EXERCISE BRIEF:
Set the listing down again exactly, please, apart from its pictures.

GIVEN MATERIAL:
*-*-*
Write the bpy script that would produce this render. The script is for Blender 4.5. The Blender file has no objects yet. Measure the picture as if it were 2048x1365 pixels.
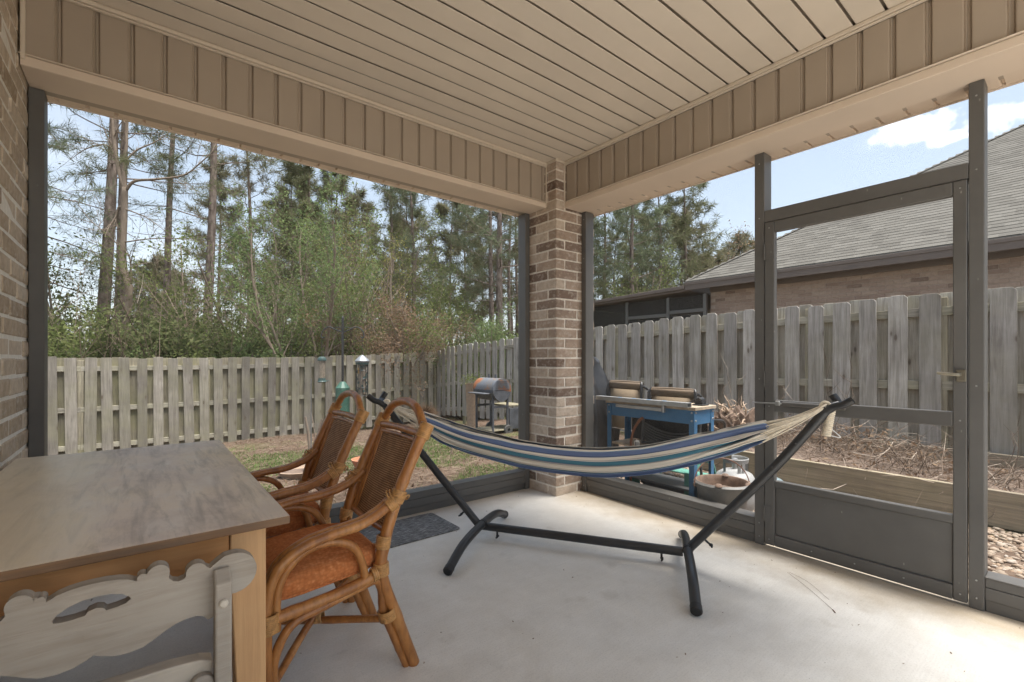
import bpy, bmesh, math, random
import numpy as np
from mathutils import Vector, Matrix
from mathutils import noise as mn

scene = bpy.context.scene
col = scene.collection
R = math.radians

# ------------------------------------------------------------------ camera
cam_d = bpy.data.cameras.new("camera")
cam = bpy.data.objects.new("camera", cam_d)
col.objects.link(cam)
cam.location = (-2.621, -2.723, 1.122)
cam.rotation_euler = (R(90), 0, R(-38.46))
cam_d.sensor_width = 36.0
cam_d.lens = 36.0 * 926.5 / 2048
cam_d.shift_y = 0.01734
cam_d.clip_start = 0.05
cam_d.clip_end = 900
scene.camera = cam

# ------------------------------------------------------------------ sky and sun
SUN_EL, SUN_AZ = 74.0, 150.0          # degrees; azimuth from +Y towards +X
world = bpy.data.worlds.new("World")
scene.world = world
world.use_nodes = True
wn, wl = world.node_tree.nodes, world.node_tree.links
wn.clear()
w_out = wn.new("ShaderNodeOutputWorld")
w_bg = wn.new("ShaderNodeBackground")
w_bg.inputs["Strength"].default_value = 0.0585
sky = wn.new("ShaderNodeTexSky")
sky.sky_type = 'NISHITA'
sky.sun_disc = False
sky.sun_elevation = R(SUN_EL)
sky.sun_rotation = R(SUN_AZ)
sky.air_density = 1.0
sky.dust_density = 0.6
sky.ozone_density = 1.0
# thin cloud: soft broken noise over the sky direction
w_tc = wn.new("ShaderNodeTexCoord")
w_map = wn.new("ShaderNodeMapping")
w_map.inputs["Scale"].default_value = (1.0, 1.0, 2.6)
w_n = wn.new("ShaderNodeTexNoise")
w_n.inputs["Scale"].default_value = 3.4
w_n.inputs["Detail"].default_value = 7
w_n.inputs["Roughness"].default_value = 0.55
w_r = wn.new("ShaderNodeValToRGB")
w_r.color_ramp.elements[0].position = 0.56
w_r.color_ramp.elements[1].position = 0.72
w_mix = wn.new("ShaderNodeMix")
w_mix.data_type = 'RGBA'
w_mix.inputs["B"].default_value = (2.9, 2.95, 3.0, 1)
wl.new(w_tc.outputs["Generated"], w_map.inputs["Vector"])
wl.new(w_map.outputs["Vector"], w_n.inputs["Vector"])
wl.new(w_n.outputs["Fac"], w_r.inputs["Fac"])
def wmath(op, a, b):
    m = wn.new("ShaderNodeMath"); m.operation = op; m.use_clamp = op == 'ADD'
    for i, v in enumerate((a, b)):
        if isinstance(v, bpy.types.NodeSocket): wl.new(v, m.inputs[i])
        else: m.inputs[i].default_value = v
    return m.outputs[0]
w_n2 = wn.new("ShaderNodeTexNoise")
w_n2.inputs["Scale"].default_value = 26; w_n2.inputs["Detail"].default_value = 6; w_n2.inputs["Roughness"].default_value = 0.6
wl.new(w_tc.outputs["Generated"], w_n2.inputs["Vector"])
w_fac = wmath('MULTIPLY', w_r.outputs["Color"], 0.22)
# small fair weather clouds: (direction, size)
for d_, sz in (((0.9200, 0.1700, 0.3535), 0.062), ((0.9392, 0.0720, 0.3390), 0.060), ((0.9337, 0.1364, 0.3290), 0.026), ((0.60, 0.62, 0.52), 0.09), ((0.10, 0.75, 0.66), 0.10), ((-0.5, 0.6, 0.62), 0.09), ((0.75, -0.5, 0.45), 0.09)):
    sb = wn.new("ShaderNodeVectorMath"); sb.operation = 'SUBTRACT'; sb.inputs[1].default_value = d_
    wl.new(w_tc.outputs["Generated"], sb.inputs[0])
    ml = wn.new("ShaderNodeVectorMath"); ml.operation = 'MULTIPLY'; ml.inputs[1].default_value = (1, 1, 2.5)
    wl.new(sb.outputs[0], ml.inputs[0])
    ln = wn.new("ShaderNodeVectorMath"); ln.operation = 'LENGTH'
    wl.new(ml.outputs[0], ln.inputs[0])
    q = wmath('SUBTRACT', wmath('MULTIPLY', wmath('SUBTRACT', sz, ln.outputs["Value"]), 1.0 / sz), wmath('MULTIPLY', wmath('SUBTRACT', 0.5, w_n2.outputs["Fac"]), 2.4))
    rr_ = wn.new("ShaderNodeValToRGB"); rr_.color_ramp.elements[0].position = 0.12; rr_.color_ramp.elements[1].position = 0.55
    wl.new(q, rr_.inputs["Fac"])
    w_fac = wmath('ADD', w_fac, rr_.outputs["Color"])
wl.new(w_fac, w_mix.inputs["Factor"])
w_g = wn.new("ShaderNodeGamma")          # hazy, evenly bright sky
w_g.inputs["Gamma"].default_value = 0.45
wl.new(sky.outputs["Color"], w_g.inputs["Color"])
wl.new(w_g.outputs["Color"], w_mix.inputs["A"])
wl.new(w_mix.outputs["Result"], w_bg.inputs["Color"])
wl.new(w_bg.outputs["Background"], w_out.inputs["Surface"])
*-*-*
OUTPUT OF THE TASK:
Write the bpy script that would produce this render. The script is for Blender 4.5. The Blender file has no objects yet. Measure the picture as if it were 2048x1365 pixels.
import bpy, bmesh, math, random
import numpy as np
from mathutils import Vector, Matrix
from mathutils import noise as mn

scene = bpy.context.scene
col = scene.collection
R = math.radians

# ------------------------------------------------------------------ camera
cam_d = bpy.data.cameras.new("camera")
cam = bpy.data.objects.new("camera", cam_d)
col.objects.link(cam)
cam.location = (-2.621, -2.723, 1.122)
cam.rotation_euler = (R(90), 0, R(-38.46))
cam_d.sensor_width = 36.0
cam_d.lens = 36.0 * 926.5 / 2048
cam_d.shift_y = 0.01734
cam_d.clip_start = 0.05
cam_d.clip_end = 900
scene.camera = cam

# ------------------------------------------------------------------ sky and sun
SUN_EL, SUN_AZ = 74.0, 150.0          # degrees; azimuth from +Y towards +X
world = bpy.data.worlds.new("World")
scene.world = world
world.use_nodes = True
wn, wl = world.node_tree.nodes, world.node_tree.links
wn.clear()
w_out = wn.new("ShaderNodeOutputWorld")
w_bg = wn.new("ShaderNodeBackground")
w_bg.inputs["Strength"].default_value = 0.0585
sky = wn.new("ShaderNodeTexSky")
sky.sky_type = 'NISHITA'
sky.sun_disc = False
sky.sun_elevation = R(SUN_EL)
sky.sun_rotation = R(SUN_AZ)
sky.air_density = 1.0
sky.dust_density = 0.6
sky.ozone_density = 1.0
# thin cloud: soft broken noise over the sky direction
w_tc = wn.new("ShaderNodeTexCoord")
w_map = wn.new("ShaderNodeMapping")
w_map.inputs["Scale"].default_value = (1.0, 1.0, 2.6)
w_n = wn.new("ShaderNodeTexNoise")
w_n.inputs["Scale"].default_value = 3.4
w_n.inputs["Detail"].default_value = 7
w_n.inputs["Roughness"].default_value = 0.55
w_r = wn.new("ShaderNodeValToRGB")
w_r.color_ramp.elements[0].position = 0.56
w_r.color_ramp.elements[1].position = 0.72
w_mix = wn.new("ShaderNodeMix")
w_mix.data_type = 'RGBA'
w_mix.inputs["B"].default_value = (2.9, 2.95, 3.0, 1)
wl.new(w_tc.outputs["Generated"], w_map.inputs["Vector"])
wl.new(w_map.outputs["Vector"], w_n.inputs["Vector"])
wl.new(w_n.outputs["Fac"], w_r.inputs["Fac"])
def wmath(op, a, b):
    m = wn.new("ShaderNodeMath"); m.operation = op; m.use_clamp = op == 'ADD'
    for i, v in enumerate((a, b)):
        if isinstance(v, bpy.types.NodeSocket): wl.new(v, m.inputs[i])
        else: m.inputs[i].default_value = v
    return m.outputs[0]
w_n2 = wn.new("ShaderNodeTexNoise")
w_n2.inputs["Scale"].default_value = 26; w_n2.inputs["Detail"].default_value = 6; w_n2.inputs["Roughness"].default_value = 0.6
wl.new(w_tc.outputs["Generated"], w_n2.inputs["Vector"])
w_fac = wmath('MULTIPLY', w_r.outputs["Color"], 0.22)
# small fair weather clouds: (direction, size)
for d_, sz in (((0.9200, 0.1700, 0.3535), 0.062), ((0.9392, 0.0720, 0.3390), 0.060), ((0.9337, 0.1364, 0.3290), 0.026), ((0.60, 0.62, 0.52), 0.09), ((0.10, 0.75, 0.66), 0.10), ((-0.5, 0.6, 0.62), 0.09), ((0.75, -0.5, 0.45), 0.09)):
    sb = wn.new("ShaderNodeVectorMath"); sb.operation = 'SUBTRACT'; sb.inputs[1].default_value = d_
    wl.new(w_tc.outputs["Generated"], sb.inputs[0])
    ml = wn.new("ShaderNodeVectorMath"); ml.operation = 'MULTIPLY'; ml.inputs[1].default_value = (1, 1, 2.5)
    wl.new(sb.outputs[0], ml.inputs[0])
    ln = wn.new("ShaderNodeVectorMath"); ln.operation = 'LENGTH'
    wl.new(ml.outputs[0], ln.inputs[0])
    q = wmath('SUBTRACT', wmath('MULTIPLY', wmath('SUBTRACT', sz, ln.outputs["Value"]), 1.0 / sz), wmath('MULTIPLY', wmath('SUBTRACT', 0.5, w_n2.outputs["Fac"]), 2.4))
    rr_ = wn.new("ShaderNodeValToRGB"); rr_.color_ramp.elements[0].position = 0.12; rr_.color_ramp.elements[1].position = 0.55
    wl.new(q, rr_.inputs["Fac"])
    w_fac = wmath('ADD', w_fac, rr_.outputs["Color"])
wl.new(w_fac, w_mix.inputs["Factor"])
w_g = wn.new("ShaderNodeGamma")          # hazy, evenly bright sky
w_g.inputs["Gamma"].default_value = 0.45
wl.new(sky.outputs["Color"], w_g.inputs["Color"])
wl.new(w_g.outputs["Color"], w_mix.inputs["A"])
wl.new(w_mix.outputs["Result"], w_bg.inputs["Color"])
wl.new(w_bg.outputs["Background"], w_out.inputs["Surface"])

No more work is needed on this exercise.